Carbon dot embedded CoNi bimetallic phosphide nanorods as an efficient electrocatalyst for overall water splitting

Abstract

Efficient bifunctional catalysts for hydrogen/oxygen evolution reactions (HER/OER) are critical for industrial application of overall water splitting. Herein, a self-supported nanostructure consisting of CoNi–P and embedded carbon dots (denoted as CoNi–P/CDs/NF) with large specific surface area has been designed and fabricated, through a phosphorization process on precursors grown on 3D porous Ni foam. The resultant electrocatalyst exhibited excellent electrocatalytic performance for both the HER (45.2 mV@10 mA cm⁻²) and OER (184.8 mV@20 mA cm⁻²) under alkaline conditions.

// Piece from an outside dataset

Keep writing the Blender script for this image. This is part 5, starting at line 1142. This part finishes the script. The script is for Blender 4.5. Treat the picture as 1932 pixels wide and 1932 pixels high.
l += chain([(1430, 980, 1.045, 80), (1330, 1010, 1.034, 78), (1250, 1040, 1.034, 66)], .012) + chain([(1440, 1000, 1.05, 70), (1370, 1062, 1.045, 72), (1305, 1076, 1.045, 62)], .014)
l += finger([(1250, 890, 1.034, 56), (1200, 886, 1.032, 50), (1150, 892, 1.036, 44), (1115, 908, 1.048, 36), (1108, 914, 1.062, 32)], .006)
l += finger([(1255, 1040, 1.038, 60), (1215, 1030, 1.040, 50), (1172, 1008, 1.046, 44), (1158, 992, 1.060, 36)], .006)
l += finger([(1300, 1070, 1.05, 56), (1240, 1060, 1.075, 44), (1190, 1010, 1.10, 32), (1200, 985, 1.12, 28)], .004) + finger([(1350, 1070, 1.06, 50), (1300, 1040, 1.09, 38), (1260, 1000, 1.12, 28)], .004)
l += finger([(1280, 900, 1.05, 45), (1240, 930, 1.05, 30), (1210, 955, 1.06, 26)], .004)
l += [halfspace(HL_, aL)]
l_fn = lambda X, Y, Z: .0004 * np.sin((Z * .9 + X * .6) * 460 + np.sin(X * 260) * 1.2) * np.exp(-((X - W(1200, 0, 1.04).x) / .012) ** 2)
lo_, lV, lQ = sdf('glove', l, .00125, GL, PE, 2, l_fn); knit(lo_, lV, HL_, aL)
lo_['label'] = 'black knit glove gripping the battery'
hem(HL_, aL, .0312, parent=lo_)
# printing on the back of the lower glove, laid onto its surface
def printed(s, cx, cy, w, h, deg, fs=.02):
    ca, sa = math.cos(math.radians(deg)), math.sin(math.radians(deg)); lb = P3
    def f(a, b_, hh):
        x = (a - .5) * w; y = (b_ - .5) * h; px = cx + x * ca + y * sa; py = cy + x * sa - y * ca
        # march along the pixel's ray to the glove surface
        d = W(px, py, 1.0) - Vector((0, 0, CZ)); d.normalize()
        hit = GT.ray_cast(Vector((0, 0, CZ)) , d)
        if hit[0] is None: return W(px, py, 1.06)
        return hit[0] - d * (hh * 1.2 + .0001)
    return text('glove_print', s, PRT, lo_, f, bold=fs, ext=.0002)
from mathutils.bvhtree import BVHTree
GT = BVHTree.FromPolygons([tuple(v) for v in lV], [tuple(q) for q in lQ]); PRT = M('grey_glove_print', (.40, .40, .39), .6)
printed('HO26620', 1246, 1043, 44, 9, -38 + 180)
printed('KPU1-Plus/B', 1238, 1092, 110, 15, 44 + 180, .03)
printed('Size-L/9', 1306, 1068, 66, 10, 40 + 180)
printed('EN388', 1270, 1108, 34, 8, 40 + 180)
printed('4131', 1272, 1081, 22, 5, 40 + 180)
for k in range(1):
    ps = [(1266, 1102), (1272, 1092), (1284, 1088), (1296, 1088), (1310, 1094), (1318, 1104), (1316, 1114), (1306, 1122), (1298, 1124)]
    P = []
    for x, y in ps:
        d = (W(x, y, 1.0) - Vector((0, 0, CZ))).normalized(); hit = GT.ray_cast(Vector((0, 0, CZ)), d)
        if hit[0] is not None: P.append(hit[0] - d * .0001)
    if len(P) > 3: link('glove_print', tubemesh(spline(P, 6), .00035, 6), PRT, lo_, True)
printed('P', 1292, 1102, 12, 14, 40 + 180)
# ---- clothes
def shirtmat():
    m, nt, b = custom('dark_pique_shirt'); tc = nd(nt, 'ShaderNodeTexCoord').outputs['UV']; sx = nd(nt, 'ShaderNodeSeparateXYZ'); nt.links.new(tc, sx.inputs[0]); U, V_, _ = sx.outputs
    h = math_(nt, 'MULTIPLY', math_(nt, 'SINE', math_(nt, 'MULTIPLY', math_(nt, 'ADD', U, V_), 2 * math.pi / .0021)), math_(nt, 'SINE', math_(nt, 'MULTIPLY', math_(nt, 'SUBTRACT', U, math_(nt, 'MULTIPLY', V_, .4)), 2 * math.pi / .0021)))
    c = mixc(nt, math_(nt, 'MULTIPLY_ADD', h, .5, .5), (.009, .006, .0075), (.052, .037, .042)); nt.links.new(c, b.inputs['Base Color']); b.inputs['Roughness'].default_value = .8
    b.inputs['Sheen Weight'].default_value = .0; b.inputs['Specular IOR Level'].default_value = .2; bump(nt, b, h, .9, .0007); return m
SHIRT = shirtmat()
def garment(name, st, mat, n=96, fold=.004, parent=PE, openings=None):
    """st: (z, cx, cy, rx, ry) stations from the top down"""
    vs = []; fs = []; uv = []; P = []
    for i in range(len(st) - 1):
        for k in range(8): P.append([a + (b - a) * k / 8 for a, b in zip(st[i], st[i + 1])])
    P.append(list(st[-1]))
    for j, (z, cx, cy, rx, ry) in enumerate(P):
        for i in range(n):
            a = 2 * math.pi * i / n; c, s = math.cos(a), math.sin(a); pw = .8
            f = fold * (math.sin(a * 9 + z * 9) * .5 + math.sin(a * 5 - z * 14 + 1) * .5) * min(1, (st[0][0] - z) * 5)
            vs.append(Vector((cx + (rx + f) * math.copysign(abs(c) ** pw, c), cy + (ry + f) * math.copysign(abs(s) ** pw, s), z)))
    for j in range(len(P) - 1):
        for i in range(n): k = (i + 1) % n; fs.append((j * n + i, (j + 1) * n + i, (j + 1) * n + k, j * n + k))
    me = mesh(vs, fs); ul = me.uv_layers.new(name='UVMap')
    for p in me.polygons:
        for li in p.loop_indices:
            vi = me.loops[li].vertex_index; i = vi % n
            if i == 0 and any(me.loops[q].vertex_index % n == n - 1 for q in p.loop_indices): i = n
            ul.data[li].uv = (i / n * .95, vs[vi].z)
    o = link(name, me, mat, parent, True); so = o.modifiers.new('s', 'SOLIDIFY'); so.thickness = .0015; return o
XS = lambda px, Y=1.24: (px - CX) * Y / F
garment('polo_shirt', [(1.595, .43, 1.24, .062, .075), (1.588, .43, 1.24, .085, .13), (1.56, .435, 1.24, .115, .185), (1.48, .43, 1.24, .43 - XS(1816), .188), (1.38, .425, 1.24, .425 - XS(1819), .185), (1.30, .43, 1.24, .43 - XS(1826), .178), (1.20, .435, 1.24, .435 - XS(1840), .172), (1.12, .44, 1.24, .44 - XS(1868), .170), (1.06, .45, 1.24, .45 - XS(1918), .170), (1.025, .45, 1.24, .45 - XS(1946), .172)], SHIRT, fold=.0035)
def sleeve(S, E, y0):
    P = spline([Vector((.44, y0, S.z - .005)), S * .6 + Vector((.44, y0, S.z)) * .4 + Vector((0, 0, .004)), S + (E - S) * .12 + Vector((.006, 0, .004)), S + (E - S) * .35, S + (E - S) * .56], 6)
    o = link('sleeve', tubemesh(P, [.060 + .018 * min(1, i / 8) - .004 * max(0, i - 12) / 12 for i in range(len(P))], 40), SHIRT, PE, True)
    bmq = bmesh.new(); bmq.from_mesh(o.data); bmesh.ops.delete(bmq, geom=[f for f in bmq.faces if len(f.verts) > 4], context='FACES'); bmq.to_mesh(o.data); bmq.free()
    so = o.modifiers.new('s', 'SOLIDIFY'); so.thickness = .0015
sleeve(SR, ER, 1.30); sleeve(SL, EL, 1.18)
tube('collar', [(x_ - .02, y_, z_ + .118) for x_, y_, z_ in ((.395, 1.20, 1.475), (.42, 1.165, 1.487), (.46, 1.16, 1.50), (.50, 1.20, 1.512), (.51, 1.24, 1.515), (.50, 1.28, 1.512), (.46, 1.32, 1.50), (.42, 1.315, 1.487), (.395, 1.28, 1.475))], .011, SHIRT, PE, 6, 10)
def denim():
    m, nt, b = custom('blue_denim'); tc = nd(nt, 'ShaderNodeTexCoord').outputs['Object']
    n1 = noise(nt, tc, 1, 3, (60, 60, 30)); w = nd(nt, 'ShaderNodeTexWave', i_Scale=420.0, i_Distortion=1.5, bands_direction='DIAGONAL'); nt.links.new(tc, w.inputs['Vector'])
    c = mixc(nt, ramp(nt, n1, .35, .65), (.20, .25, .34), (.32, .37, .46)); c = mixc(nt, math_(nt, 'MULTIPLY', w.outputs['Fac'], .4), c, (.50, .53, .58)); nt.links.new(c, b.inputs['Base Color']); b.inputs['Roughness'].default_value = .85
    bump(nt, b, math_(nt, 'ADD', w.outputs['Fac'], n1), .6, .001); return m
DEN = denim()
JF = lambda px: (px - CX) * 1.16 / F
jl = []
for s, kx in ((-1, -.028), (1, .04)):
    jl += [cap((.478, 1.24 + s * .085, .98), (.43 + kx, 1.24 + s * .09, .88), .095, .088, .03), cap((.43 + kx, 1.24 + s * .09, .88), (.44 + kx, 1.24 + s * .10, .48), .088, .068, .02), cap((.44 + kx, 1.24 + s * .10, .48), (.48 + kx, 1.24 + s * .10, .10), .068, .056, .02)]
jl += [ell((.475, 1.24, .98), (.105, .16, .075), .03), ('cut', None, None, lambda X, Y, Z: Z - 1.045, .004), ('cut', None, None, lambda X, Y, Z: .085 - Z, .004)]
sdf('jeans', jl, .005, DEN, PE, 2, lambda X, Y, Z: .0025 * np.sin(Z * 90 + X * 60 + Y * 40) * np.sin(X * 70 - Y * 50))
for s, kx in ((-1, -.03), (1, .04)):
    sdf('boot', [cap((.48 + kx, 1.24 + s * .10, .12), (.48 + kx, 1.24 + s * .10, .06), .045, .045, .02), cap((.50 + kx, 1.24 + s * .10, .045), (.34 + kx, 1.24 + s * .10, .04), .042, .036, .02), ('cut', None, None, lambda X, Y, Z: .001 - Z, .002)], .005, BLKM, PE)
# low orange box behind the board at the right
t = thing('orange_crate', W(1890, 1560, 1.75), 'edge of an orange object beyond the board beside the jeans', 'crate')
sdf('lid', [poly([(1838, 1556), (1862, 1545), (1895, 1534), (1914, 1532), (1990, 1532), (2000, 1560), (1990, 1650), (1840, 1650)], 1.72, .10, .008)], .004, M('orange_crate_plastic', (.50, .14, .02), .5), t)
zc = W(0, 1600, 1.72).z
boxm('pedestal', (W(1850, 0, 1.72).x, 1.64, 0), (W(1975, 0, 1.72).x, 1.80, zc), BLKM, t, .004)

The cell voltage of the full water splitting device assembled was only 1.50 V to achieve 20 mA cm⁻² and exhibited great durability benefiting from the self-supported nanostructure. The density functional theory (DFT) calculations and XPS analysis suggest that the synergistic coupling effect between CDs and substrate CoNi–P could tune the electronic structure. Moreover, the embedded CDs increase electrical conductivity and active sites of the catalyst. Both of these and the high specific surface benefited from the 1D/3D hierarchical structure could explain the excellent electrocatalytic performance. The rational materials design of 1D/3D hierarchical structured non-noble bimetallic phosphide catalysts in this work may suggest a new strategy for designing bifunctional electrocatalysts.